Un lieu de l’esprit, d’abord et avant tout, c’est ce qu’est aujourd’hui le siège managérial et productif de la multinationale du luxe made in Italy. Au fil des ans,  pendant que l’entreprise traduit sa vision humaniste dans des formes contractuelles attentives au bien-être de son personnel et à une croissance caractérisée par le développement durable sous toutes ses formes, un centre culturel baptisé « Forum des arts » est construit à Solomeo. Financé par Cucinelli, ce complexe comporte une Académie néo-humaniste qui abrite une bibliothèque, un ensemble de terrasses nommé « Jardin des philosophes », un amphithéâtre et un théâtre. Tous des lieux de promotion et de partage d’expériences d’art et de culture. Et surtout, second aspect cher à Cucinelli, des lieux de beauté.

« Le produit de mon travail est fondé sur le luxe par de nombreux aspects, et j’ai toujours pensé que quand on parle de luxe, on parle de beauté », expliquait Cucinelli en 2021, invité à l’occasion du G20, au parterre de gouvernants des pays les plus industrialisés au monde. « Petit, j’ai vécu à la campagne, et j’ai été longtemps en contact avec la forme la plus pure de la beauté, celle de la Nature, en observant, chaque matin, chaque soir, le passage des 

saisons qui revenaient année après année, identiques et éternelles.
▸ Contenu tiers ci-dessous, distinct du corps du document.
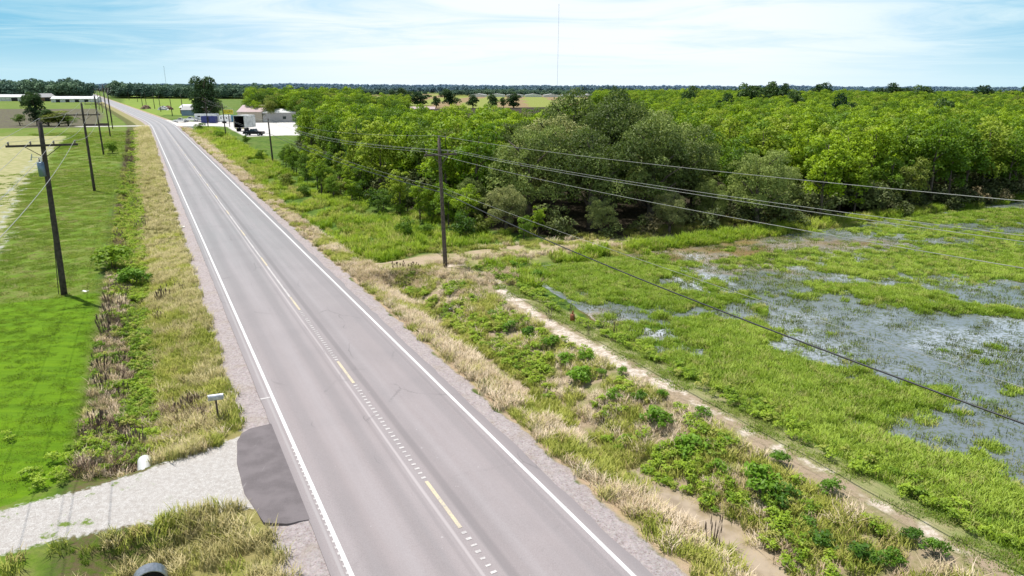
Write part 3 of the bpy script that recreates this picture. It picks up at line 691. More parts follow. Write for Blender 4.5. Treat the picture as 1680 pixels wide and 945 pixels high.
while nS < 46:
    s_ = 52+75*rs_.random(); t_ = 9.5+15*rs_.random(); x, y, _q = W(s_, t_); iw = float(inwood(np.array([x]), np.array([y]))[0])
    if -4.5 < iw < .6:
        plant('dense' if rs_.random() < .45 else 'young', 'sapling', x, y, .28+.30*rs_.random(), 'leafy sapling on the weedy verge before the wood', 'sapling', 'saplings along the weedy wood edge', nS); nS += 1
# ---------------------------------------------------------------- far tree lines
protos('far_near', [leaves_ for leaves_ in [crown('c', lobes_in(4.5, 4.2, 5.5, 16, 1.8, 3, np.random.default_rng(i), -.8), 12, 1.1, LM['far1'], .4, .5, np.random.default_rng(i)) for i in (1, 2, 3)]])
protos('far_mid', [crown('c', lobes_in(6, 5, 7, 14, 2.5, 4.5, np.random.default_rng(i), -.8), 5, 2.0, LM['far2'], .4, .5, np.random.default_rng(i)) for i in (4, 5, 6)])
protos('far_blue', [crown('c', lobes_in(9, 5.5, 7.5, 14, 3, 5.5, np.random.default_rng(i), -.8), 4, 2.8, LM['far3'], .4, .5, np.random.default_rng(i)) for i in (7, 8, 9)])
def band(name, key, d0, d1, a0, a1, n, s0, s1, label, seed, cl=.02, road_gap=True, thr=.0):
    r = np.random.default_rng(seed); az = a0+(a1-a0)*r.random(n); d = d0+(d1-d0)*r.random(n)
    x = d*np.tan(az)*1.0; y = d; s = -x*sin(A)+y*cos(A); t = x*cos(A)+y*sin(A)-6.9-tc(s)
    kk = (np.abs(t) > 14) if road_gap else np.ones(n, bool)
    nn = fbm(x*cl, y*cl, seed); kk &= nn > thr
    x, y, nn = x[kk], y[kk], nn[kk]
    scatter(name, key, np.column_stack([x, y, np.full(len(x), -.3)]), (s0+(s1-s0)*r.random(len(x)))*(.75+.5*nn), label, 'tree line', seed)
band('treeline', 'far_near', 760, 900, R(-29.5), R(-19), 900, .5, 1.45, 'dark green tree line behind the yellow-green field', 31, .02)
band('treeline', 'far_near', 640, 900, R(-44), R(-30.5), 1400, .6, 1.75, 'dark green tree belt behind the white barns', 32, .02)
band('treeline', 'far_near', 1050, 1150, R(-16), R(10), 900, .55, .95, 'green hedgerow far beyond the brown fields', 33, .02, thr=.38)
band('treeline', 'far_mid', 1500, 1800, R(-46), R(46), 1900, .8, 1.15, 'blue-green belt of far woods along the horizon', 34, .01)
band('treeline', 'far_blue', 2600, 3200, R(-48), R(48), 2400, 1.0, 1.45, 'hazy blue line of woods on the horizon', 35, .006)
band('woods', 'mixed_crowns', 265, 560, R(-20.5), R(-12), 700, .95, 1.45, 'mixed green wood behind the metal workshop', 36, .03, thr=.3)
band('woods', 'mixed_crowns', 262, 420, R(-13.5), R(-8.5), 260, .8, 1.1, 'thin green wood beyond the roofs left of centre', 37, .03, thr=.45)
# ---------------------------------------------------------------- separate trees far off
def ft(u, v, hm, wm, kitn, name, label, idx=0, cat='tree', group=None):
    x, y = G(u, v); base_h = {'far': 9.5, 'darktree': 10.7, 'oak': 11.8, 'dense': 8.2, 'shrub': 2.3}[kitn]; base_w = {'far': 11, 'darktree': 10, 'oak': 12, 'dense': 6, 'shrub': 2.8}[kitn]
    sc = wm/base_w; return plant(kitn, name, x, y, sc, label, cat, group, idx, (hm/base_h)/sc)
ft(340, 198, 17.8, 14.5, 'darktree', 'tall_evergreen', 'tall dark evergreen towering beside the parked pickups', 0)
ft(352, 196, 9, 9, 'darktree', 'dark_tree', 'dark leafy tree tucked under the tall evergreen', 1)
ft(329, 196, 8.5, 8, 'darktree', 'dark_tree', 'dark round tree left of the tall evergreen by the blue-grey shed', 1)
ft(62, 205, 11.2, 9.5, 'darktree', 'dark_tree', 'tall dark tree on the brown field left of the roadside poles', 1)
ft(48, 176, 9.5, 12, 'far', 'field_tree', 'olive green tree beside the long white barn', 1)
ft(96, 206, 5.5, 12, 'dense', 'hedge_bush', 'bright green bush right of the dark field tree', 1, 'bush')
ft(80, 206, 6, 8, 'darktree', 'dark_bush', 'dark bush between the field tree and the bright bush', 0, 'bush')
ft(113, 206, 4.2, 9, 'dense', 'hedge_bush', 'low green bush just behind the second roadside pole', 2, 'bush')
ft(33, 205, 4.5, 5, 'dense', 'hedge_bush', 'small round bush left of the dark field tree', 3, 'bush')
ft(112, 161, 22, 26, 'far', 'skyline_tree', 'big domed tree standing highest on the left skyline', 0)
ft(88, 160, 17.5, 17, 'far', 'skyline_tree', 'rounded tree just left of the big domed skyline tree', 2)
for i, (u, v, h_, w__, l) in enumerate([(740, 177, 12.2, 17, 'wide dark tree alone on the brown field left of centre'), (776, 177, 8.6, 11, 'smaller dark tree at the right foot of the wide field tree'), (690, 173, 9.5, 20, 'broad dark tree near the low brown-fronted shed'), (668, 172, 10, 16, 'dark tree left of the low shed roof'),
        (809, 177, 9.0, 10, 'rounded dark tree, left one of the pair on the brown field'), (843, 177, 10.0, 14, 'rounded dark tree, right one of the pair on the brown field'), (826, 176.5, 7.0, 7, 'small dark tree between the pair on the brown field'), (716, 176, 7.5, 9, 'thin pale tree left of the wide field tree'),
        (655, 165, 12, 22, 'distant dark tree on the skyline above the wood'), (990, 163, 13, 24, 'dark distant tree right behind the oak clump'), (1240, 166, 16, 26, 'dark grove tree rising above the wood on the right skyline'), (1268, 166, 15, 24, 'second dark grove tree on the right skyline'), (1480, 160, 15, 34, 'dark tree far off above the right end of the wood')]):
    ft(u, v, h_, w__, 'far', 'distant_tree', l, i)
# ---------------------------------------------------------------- shrubs along the road verge
SH = [(668, 388, .95, 'round green shrub beside the dirt track, left of the tall pole'), (655, 350, .8, 'small grey-green shrub in front of the wood edge'), (560, 322, 1.2, 'leafy shrub at the foot of the wood, far right verge'), (590, 330, 1.3, 'bushy shrub beside the wood edge, right of its twin'), (540, 300, 1.4, 'dark shrub below the overhead cables'), (520, 285, 1.5, 'dark green shrub hugging the near wood corner'),
      (470, 300, 1.0, 'shrub on the grassy verge below the leaning pole'), (430, 260, .9, 'light green shrub on the ditch bank near the second right pole'), (500, 318, .8, 'low shrub in the tall verge weeds'), (620, 345, 1.4, 'shrub under the cables left of the tall pole'), (700, 385, .7, 'low bush just left of the tall pole'), (760, 388, 1.2, 'shrub at the wood edge right of the tall pole'), (790, 384, 1.0, 'round shrub at the wood edge near the first oak'),
      (405, 235, 1.1, 'dark shrub beside the ditch by the gravel lot'), (360, 228, 1.4, 'grey-green shrub on the ditch bank before the lot'), (330, 215, 1.5, 'grey-green shrub near the side road culvert')]
for i, (u, v, sc, l) in enumerate(SH):
    x, y = G(u, v); plant('shrub', 'verge_shrub', x, y, sc, l, 'shrub', None, i)
x, y = G(185, 251); plant('shrub', 'brown_shrub', x, y, 1.3, 'grey-brown bush standing on the mown strip by the poles', 'bush', None, 1)
BM = [crown('foliage', lobes_in(.42, .28, .38, 12, .12, .26, np.random.default_rng(300+i), -.3), 1500, .11, LM['bushy'], .9, .4, np.random.default_rng(300+i), .5) for i in range(4)]
SM = []
for i in range(2):
    mb = MB()
    for j in range(6): 
        th = j*pi/3; mb.tube([(0, 0, -.1), (cos(th)*.15, sin(th)*.15, .3), (cos(th)*.32, sin(th)*.32, .55)], [.012, .009, .005], 4)
    q = bpy.data.meshes.new('stems'); q.from_pydata(mb.v, [], mb.f); q.materials.append(M['bark']); SM.append(q)
BU = [(750, 505, .8), (807, 522, .7), (838, 548, 1.0), (868, 556, .9), (900, 578, 1.15), (930, 600, .9), (962, 594, .8), (954, 636, 1.3), (1011, 662, .9), (1020, 616, .55), (1077, 706, 1.25), (1085, 654, .55), (1134, 762, 1.35), (1153, 688, .7), (1180, 782, .8), (1241, 812, 1.4), (1288, 838, 1.1), (1277, 762, .7), (1361, 812, .75), (1409, 929, .9), (1320, 880, .8), (1493, 888, .6), (1533, 912, .7), (1050, 660, .7), (985, 618, .6), (1350, 905, .9), (1225, 850, .8), (860, 447, .9), (843, 440, .8), (880, 458, .9), (1460, 930, .7), (1190, 735, .6)]
for i, (u, v, sc) in enumerate(BU):
    x, y = G(u, v); z = h1(x, y); x, y = G(u, v, z); o = empty('leafy_bush', (x, y, z-.03), rng.random()*6); o.scale = (sc*1.1,)*3
    tag(o, 'bright green leafy bush among the dry weeds of the right-hand ditch bank', 'bush', 'leafy bushes on the ditch bank'); link('foliage', BM[i % 4], o); link('stems', SM[i % 2], o)
LBM = [crown('foliage', lobes_in(.5, .3, .4, 16, .14, .28, np.random.default_rng(330+i), -.3), 1300, .12, LM[m_], .9, .4, np.random.default_rng(330+i), .5) for i, m_ in enumerate(('weed', 'bushy', 'weed'))]
LB = [(185, 445, 2.3, 'largest light green bush beside the left ditch near the first pole'), (218, 464, 1.7, 'dark green rounded bush right of the light green one by the left ditch'), (200, 325, 1.3, 'bright green bush by the left ditch near the second pole')]
for i, (u, v, sc, l) in enumerate(LB):
    x, y = G(u, v, -.4); o = empty('ditch_bush', (x, y, h1(x, y)-.03)); o.scale = (sc*1.2, sc*1.2, sc); tag(o, l, 'bush'); link('foliage', LBM[i], o); link('stems', SM[i % 2], o)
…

Le mot beauté est parmi les premiers à apparaître dans la Bible ; le beau et le bon, je les pense comme ayant la même signification, et je suis convaincu que tous deux existent si la mesure existe. J’aime beaucoup les mots que les Grecs ont pris pour guides : kalos kai kagathos (beau et bon) et katà métron (avec mesure), et je conçois la beauté parfois moi-même comme une règle universelle pour une vie sereine, une règle qui est comme la face d’une médaille à laquelle correspond, de l’autre côté, l’esthétique. Pour toutes ces raisons, je crois qu’il existe un lien direct, vivant et performant entre l’esthétique, qui gouverne la beauté, et l’éthique, qui gouverne le comportement selon une morale. »

Il est évident, facile, et presque prévisible, quand on lit ces mots, de penser aux attentes puissantes et pourtant presque naïves de saint François il y a huit siècles, sur cette même terre, et à combien l’esprit franciscain que l’on respire ici d’une manière ou d’une autre en même temps que l’air, sait encore faire germer des choses et des idées « belles et bonnes » quand il trouve un terrain fertile.

T.G.

BOX

Un documentaire sur la vie de Brunello Cucinelli réalisé par le cinéaste Giuseppe Tornatore sortira sur Netflix au cours du second semestre 2025.